Opinion
October 5, 1995
Appeal from the Supreme Court, New York County (Paul Bookson, J.).
The court correctly found that defendant understood the proceedings against him and could meaningfully consult with his lawyer and assist in his defense ( Dusky v. United States, 362 U.S. 402). The court had an obligation to weigh the conflicting opinions of the experts and was not obligated to accept the latest opinion of the expert who had changed his mind.
Given that each of the doctors explicitly informed defendant before interviewing him that the examination was not confidential and its contents would be made available to the court and the District Attorney, it was not at all surprising that defendant, found to be of superior intelligence, refused to discuss his defense strategy, refused to acknowledge and discuss prior arrests and convictions which could be used to impeach him, and refused to discuss the underlying offenses. That defendant was reluctant to share this information with court-appointed psychiatrists is not a sufficient reason to find him unfit to stand trial; on the contrary, this fact supports the finding of fitness.
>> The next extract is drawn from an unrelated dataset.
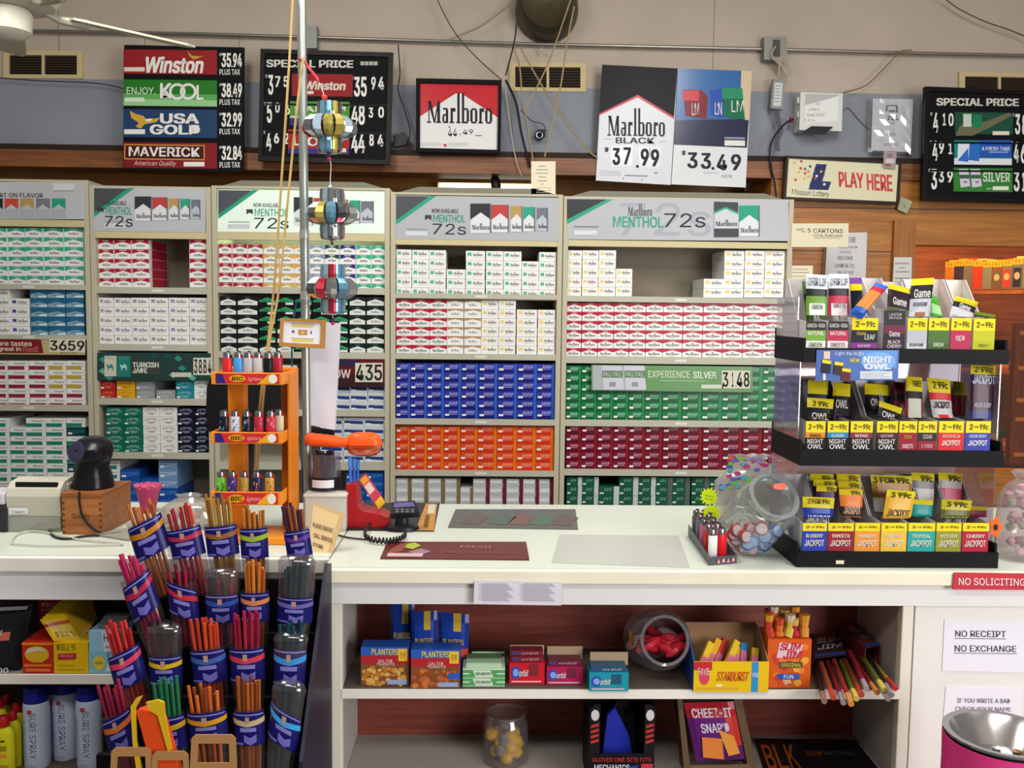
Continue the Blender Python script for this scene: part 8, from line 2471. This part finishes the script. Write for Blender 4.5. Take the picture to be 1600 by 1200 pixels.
incense(0, (205, 814, 262, 866), .30, ['#a8581c', '#b8642a', '#8f4a1c'], 786, 'orange incense sleeve leftmost in the top row', '#b8781c', 9, 930, slx=.1)
incense(0, (265, 824, 318, 868), .22, ['#8a1420', '#a01c24', '#8a1420', '#c03a24'], 792, 'dark red incense sleeve second in the top row', '#a82c48', 8, 930)
incense(0, (322, 820, 372, 866), .12, ['#8f6420', '#a87a2c', '#7f5418'], 774, 'mustard brown incense sleeve third in the top row', '#8a5a2c', 11, 930)
incense(0, (376, 824, 419, 870), .05, ['#b06a28', '#8a5a20'], 796, 'amber incense sleeve fourth in the top row', '#8fae2c', 8, 930)
incense(0, (446, 828, 486, 868), .16, ['#2a1c38', '#5a2a34', '#8a4a24'], 790, 'purple-brown incense sleeve rightmost in the top row', '#5a2f8a', 9, 930)
incense(1, (197, 905, 246, 960), .34, ['#a0164a', '#b01c52'], 872, 'magenta incense sleeve leftmost in the second row', '#a82444', 8, 1030, slx=.14)
incense(1, (264, 912, 309, 962), .12, ['#8a1634', '#5a1020'], 892, 'wine red incense sleeve second in the second row', '#b8283c', 6, 1010, slx=-.18)
incense(1, (322, 926, 373, 970), .03, ['#2a1a2c', '#a8205a'], 908, 'nearly empty incense sleeve with puffed clear top in the second row', '#2f4a9a', 4, 1010, clear_top=36)
incense(1, (377, 924, 421, 968), .02, ['#b06420', '#c07428', '#9a5018'], 878, 'copper orange incense sleeve fourth in the second row', '#c87a4a', 9, 1010)
incense(1, (434, 930, 489, 970), -.04, ['#123c44', '#0f3038'], 880, 'teal incense sleeve rightmost in the second row', '#6a5a9a', 9, 1010, clear_top=60)
incense(2, (173, 1016, 226, 1068), .26, ['#a82020', '#b82a24', '#901818'], 976, 'bright red incense sleeve leftmost in the third row', '#c83a5a', 9, 1120, slx=.1)
incense(2, (234, 1022, 285, 1066), .04, ['#151418', '#1c1a20'], 968, 'black incense sleeve with yellow stripe in the third row', '#c8a41c', 10, 1120, clear_top=46)
incense(2, (300, 1012, 354, 1062), .10, ['#b0381c', '#c0441e', '#a02c18'], 968, 'orange-red incense sleeve third in the third row', '#3a5aa0', 10, 1120)
incense(2, (360, 1010, 414, 1062), .04, ['#90143a', '#a01c34', '#7f1030'], 958, 'crimson incense sleeve fourth in the third row', '#c0384a', 9, 1120)
incense(2, (428, 1010, 478, 1068), -.04, ['#0f3a48', '#12303c'], 978, 'blue-green incense sleeve rightmost in the third row', '#3a8ad0', 7, 1120, clear_top=20)
incense(3, (164, 1116, 212, 1170), .26, ['#7a1434', '#8a1a3a'], 1068, 'maroon incense sleeve leftmost in the bottom row', '#c8642c', 8, 1230, slx=.1)
incense(3, (240, 1116, 292, 1166), .12, ['#14603a', '#1a6a44'], 1066, 'green incense sleeve second in the bottom row', '#c8a01c', 8, 1230)
incense(3, (294, 1108, 356, 1154), .10, ['#b0541c', '#7a3a18', '#c06424'], 1074, 'rust orange incense sleeve third in the bottom row', '#c8901c', 9, 1230)
incense(3, (366, 1108, 414, 1160), .04, ['#8f4a1c', '#a0561e', '#6a3414'], 1060, 'cinnamon incense sleeve fourth in the bottom row', '#b8a47c', 10, 1230)
incense(3, (420, 1106, 470, 1160), -.12, ['#123038', '#1a2a30'], 1070, 'dark incense sleeve with pale blue stripe in the bottom row', '#3a9ad8', 6, 1230, clear_top=40, slx=-.2)
# orange and yellow cutter and tan hang cards at the foot of the stand
Yc = 1.775
t = thing('box_cutter', atY(240, 1200, Yc), 'orange and yellow plastic cutter hanging before the incense stand', 'cutter')
g = MB(); g.pslab([(213, 1112), (222, 1109), (244, 1114), (254, 1122), (282, 1212), (240, 1212)], Yc, .02, M('#d0481c', .35)); g.build('orange_body', t, bevel=.005)
g = MB(); g.pslab([(228, 1098), (246, 1094), (256, 1098), (258, 1120), (268, 1172), (262, 1174), (246, 1118), (232, 1110)], Yc + .0005 - .006, .0055, M('#c9a41c', .35)); g.pslab([(204, 1104), (212, 1092), (222, 1088), (220, 1092), (211, 1108), (213, 1160), (222, 1212), (214, 1212), (207, 1160)], Yc - .0055, .0055, M('#c9a41c', .35)); g.build('yellow_clip', t)
def hangcard(x0, y0, x1, y1, label, Yh, rot=0):
    g = MB(); m = M('#a3794a', .6)
    w = (x1 - x0) * .17; yb = y1 + 60
    P = lambda x, y: (x, y + rot * (x - x0))
    hx0, hx1, hy0, hy1 = x0 + w, x1 - w, y0 + 14, y1
    c = 6
    o = [(x0, yb), (x0 + 2, y0 + c), (x0 + c + 2, y0), (x1 - c - 2, y0), (x1 - 2, y0 + c), (x1, yb)]
    for q in ([(x0 + 2, y0 + c), (x0 + c + 2, y0), (x1 - c - 2, y0), (x1 - 2, y0 + c), (hx1, hy0), (hx0, hy0)], [(x0 + 2, y0 + c), (hx0, hy0), (hx0 - 1, hy1), (x0, hy1)], [(hx1, hy0), (x1 - 2, y0 + c), (x1, hy1), (hx1 + 1, hy1)], [(x0, hy1), (x1, hy1), (x1, yb), (x0, yb)]):
        g.pslab([P(*a) for a in q], Yh, .0025, m)
    return tag(g.build('hang_card'), label, 'hang card', 'tan cardboard hang cards')


hangcard(172, 1168, 238, 1206, 'left tan cardboard hang card with square hole below the incense stand', 1.768)
hangcard(236, 1174, 296, 1212, 'low middle tan hang card overlapping the orange cutter', 1.766)
hangcard(297, 1148, 370, 1192, 'highest tan hang card under the rust orange incense', 1.764)

# ================================================================ cigar room beyond the opening
t = thing('wall_shelf', atY(1570, 470, 5.9), 'orange-lit wooden shelf seen through the opening at upper right', 'shelf', 'cigar room shelves')
wl = WOOD('#b8702c', '#8a4a18', 'X', .45, 4, name='shelf_board')
def run(xa, ya, Ya, xb, yb, Yb, n): return [atY(xa, ya, Ya), atY(xb, yb, Yb)]
def board(x, ya, Ya, xb, yb, Yb, t, dep=.3):
    a, b = atY(x, ya, Ya), atY(xb, yb, Yb); b.z = a.z
    d = (b - a).normalized(); nn = Vector((d.y, -d.x, 0)) * -dep
    if nn.y < 0: nn = -nn
    g = MB(); th = Vector((0, 0, .022))
    q = [a, b, b + nn, a + nn]
    g.slab([p + th for p in q][::-1], q[::-1], wl); g.build('board', t)
    return a + th, b + th, d, nn
a, b, d, nn = board(1474, 460, 6.35, 1680, 456, 5.62, t)
CB = ['#c9781c', '#b86a1c', '#d8902c', '#8a4a1c', '#c03a1c', '#3a2a44', '#c8a03c', '#7a7a6a', '#6f7568', '#80806c', '#7a6a5a']
L = (b - a).length; n = 13
for k in range(n):
    w_ = L / n
    p = a + d * (w_ * k) + Vector((0, 0, .0006)) + nn * .03
    h = .2 + .01 * math.sin(k)
    T = thing('cigar_box', p + d * w_ * .5, f'orange-lit cigar box, {ORD[k + 1]} from the left on the shelf beyond the opening', 'cigar box', 'cigar boxes beyond the opening')
    ux = d * (w_ - .003); up = Vector((0, 0, h)); nv = nn * .5
    g = MB(); f = [p, p + up, p + ux + up, p + ux]; g.slab(f, [q + nv for q in f], M(CB[(k * 5) % 11] if k < 7 else CB[7 + k % 3], .4))
    g.frect(p, ux, up, 0, .8, 1, 1, M('#d8b01c'), .001); g.ftext(p, ux, up, '99', .2, .84, .8, .96, M('#5a3a10'), .0016)
    if k in (5, 6, 7): g.frect(p, ux, up, .1, .1, .9, .7, M(('#6a5a44', '#c03a1c', '#2a2440')[k - 5]), .001); g.face(p, ux, up, [(.5 + .3 * math.cos(2 * PI * i / 10), .45 + .12 * math.sin(2 * PI * i / 10)) for i in range(10)], M('#c8b48c'), .0016)
    g.frect(p, ux, up, .0, .0, 1, .06, M('#7a4a1c'), .0012)
    g.build('carton', T)
    q0 = p + up + Vector((0, 0, .0005)); g = MB()
    f = [q0 + nv * .3, q0 + nv * .3 + Vector((0, 0, .012)), q0 + ux + nv * .3 + Vector((0, 0, .012)), q0 + ux + nv * .3]; g.slab(f, [q + nv * .6 for q in f], M(('#d8b42c', '#c8a01c', '#c0441c', '#d8c07c')[k % 4], .4)); g.build('top_packs', T)
t = thing('wall_shelf', atY(1585, 575, 5.9), 'middle wooden shelf with flat packs seen through the opening', 'shelf', 'cigar room shelves')
a, b, d, nn = board(1500, 580, 6.3, 1690, 566, 5.62, t)
for k in range(5):
    p = a + d * (.25 + .14 * k) + Vector((0, 0, .0006)) + nn * .05
    for j in range(3):
        g = MB(); X = frame(p + nn * .4 + Vector((0, 0, .009 + .0165 * j)), d, (0, 0, 1)); g.box(-.06, .06, -.09, .09, -.008, .008, M(('#a8541c', '#c8842c', '#d0c0a0')[(k + j) % 3], .4), X)
        tag(g.build('cigar_pack'), f'flat cigar pack, {ORD[3 - j]} down in {ORD[k + 1]} pile on the middle shelf', 'cigar pack', 'flat packs beyond the opening')
t = thing('wall_shelf', atY(1585, 690, 5.9), 'lowest wooden shelf with green and pink packs seen through the opening', 'shelf', 'cigar room shelves')
a, b, d, nn = board(1500, 706, 6.3, 1690, 692, 5.62, t)
for k, c in enumerate(('#3a6a4a', '#b84a6a', '#7a4a2c', '#8a5a34', '#6a3a24', '#2a2024', '#a8541c')):
    p = a + d * (.2 + .105 * k) + Vector((0, 0, .0006)) + nn * .05
    h = (.16, .1, .12, .11, .12, .15, .1)[k]
    g = MB(); X = frame(p + nn * .3, d, (0, 0, 1)); g.box(-.046, .046, -.06, .06, 0, h, M(c, .4), X); g.box(-.04, .04, -.0612, -.0602, h * .5, h * .8, M('#c8a878', .4), X)
    tag(g.build('cigar_carton', bevel=.006), f'{("green", "pink", "brown", "tan", "russet", "black", "orange")[k]} carton on the lowest shelf beyond the opening', 'cigar box', 'cartons on the lowest shelf')
t = thing('drawer_cabinet', atY(1610, 700, 5.6), 'dark reddish wooden drawer cabinet at the far right edge beyond the opening', 'cabinet')
x0 = atY(1582, 600, 5.56).x
g = MB(); g.box(x0, x0 + .5, 5.55, 5.6, .7, atY(1590, 505, 5.55).z, WOOD('#6a2f14', '#4a1f0c', 'Z', .45, 4)); g.build('body', t)
for y in (520, 575, 625, 655, 710):
    g = MB(); z = atY(1590, y, 5.55).z; g.box(x0 + .02, x0 + .3, 5.538, 5.5495, z - .012, z + .012, M('#b07a3c', .4)); g.build('label_holder', t)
While the court sustained objections to some of the prosecutor's questions concerning bizarre, irrational and erratic behavior by defendant, limited inquiry of this nature was proper to show defendant's identity as the arsonist, to refute his accident defense, and to establish his lack of credibility as a witness ( see, People v. Molineux, 168 N.Y. 264, 293).
We have considered defendant's remaining arguments and find them to be without merit.
Concur — Sullivan, J.P., Rosenberger, Wallach, Ross and Tom, JJ.